Altrettanto emblematico è il caso della concessione demaniale richiesta dall’hotel Carlos V. Anche qui senza voler entrare nei tecnicismi della richiesta di concessione e nell’analisi delle norme che ne regolano il rilascio, appare evidente come la furia ideologica si scatena contro una normalissima e legittima esigenza di una azienda che fa turismo e che desidera svolgere la propria attività offrendo ai propri clienti ciò che la maggior parte delle strutture ricettive della città offrono, cioè un litorale accogliente e attrezzato. Stranamente, in una città che ha circa 90 chilometri di costa in grandissima parte libera, viene rappresentata una sollevazione popolare, si può dire per la verità ampiamente minoritaria, un po’ come la parte politica che la cavalca, con argomentazioni legate in parte alla nostalgia, in parte alla presunta sottrazione di litorale libero alla collettività, per negare o tentare di farlo, ad una azienda della città di poter migliorare la propria offerta turistica.

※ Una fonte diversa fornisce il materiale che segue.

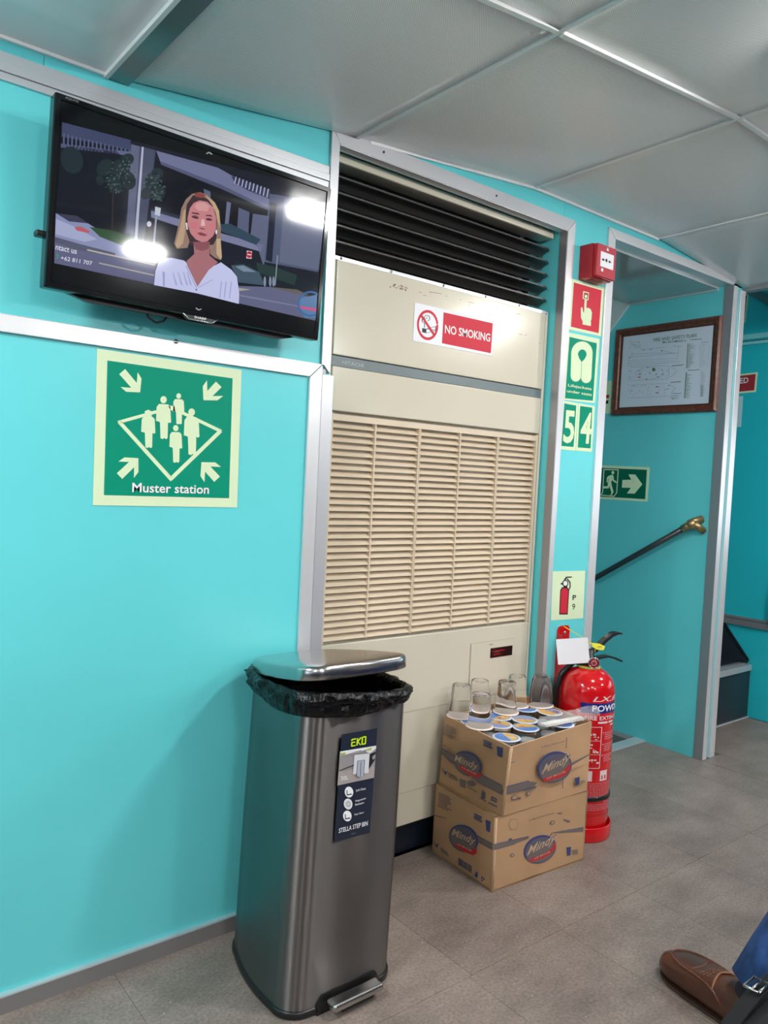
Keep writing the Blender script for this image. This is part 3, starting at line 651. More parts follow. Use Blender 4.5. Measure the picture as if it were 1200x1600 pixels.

Basterebbe poi vedere le condizioni di quel tratto di costa per immaginare che una concessione ben gestita potrebbe solo migliorarlo.
Naturalmente, si potrebbero fare altri esempi, ma questi sono sufficienti per rappresentare due casi che seppure per motivi diversi, uno per un groviglio di norme che sembrano congegnate per limitare le potenzialità di una azienda, l’altro che per motivi in gran parte ideologici e demagogici è fatta oggetto di polemiche incredibili, rischiano di vedere compromesse le iniziative, vedere compromesso lo sviluppo, i posti di lavoro, la crescita della offerta ricettiva della città, questi, tutti, interessi di carattere generale che devono essere perseguiti anche attraverso lo sviluppo della libera iniziativa realizzata con capitali privati.
Sino a quando casi come questi, e purtroppo non sono i soli, non troveranno risposte positive, in norme chiare che non siano “contro” ma a favore della libera iniziativa armonizzata con l’interesse generale e non verranno isolate posizioni ideologiche utilizzate per soddisfare la propria parte politica, sviluppo e occupazione resteranno solo slogan vuoti da utilizzare in campagna elettorale e poi accantonati nell’agire concreto.